You got the decision bang on, but as Dixie said, I wouldn't have made a comment about laws not rules. It just sends a message out that you as a ref are trying to be smart, and I don't think that sits well with most players.

But do you often bin players for dissent? If you find that you are binning players for dissent, maybe there's an issue on how you define/manage it.

That said, you still got the decision right and the players a fool for not knowing the laws. 99.9% of the time you'll know more that the players do. They try it on and see how far they can push you :nono:

Davet
18-02-08, 15:02
I think I would have simply described what happened, very briefly, and the told the player be very careful.

"Your player took it into in-goal, your player was tap tackled and the ball was grounded. No question about it. Be very careful in future, or I will penalise and quite possibly card you for dissent!

Will.Q
18-02-08, 15:02
OK - two of you have suggested it wasn't a good thing to say, so I'll think about that.

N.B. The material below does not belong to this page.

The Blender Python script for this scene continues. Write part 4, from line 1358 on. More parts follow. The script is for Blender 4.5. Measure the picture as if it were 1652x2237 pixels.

It genuinely was fine at the time.

Re dissent - no, no problems as I know of. They had terrible discipline problems. They were on at me all match.

As you'll know, dissent 'can' be rife at the lower levels. Think I've binned 3 players for dissent in 40 odd matches - all at the lower levels.

truck'n'trailor
18-02-08, 15:02
Law knowledge is often atrocious at that level. Have often used the 'I'll explain it to you in the bar' line - which I always endeavour to do, with a copy of the Laws in hand.

OB..
18-02-08, 15:02
Ask - Tell - Penalise. If they still haven't got the point, then of course you have to think about cards.

Will.Q
18-02-08, 15:02
Ask, tell and penalise - spot on. If I've asked and then told, the player can have no complaint 'if' I issue him with a card.

I'm not sure about taking the law book into the club house though. Could open up a whole world of pain.

OB..
18-02-08, 15:02
I always have the law book in my coat pocket, but very rarely need to produce it. Occasionally a referee will ask a point of law, and we can look it up.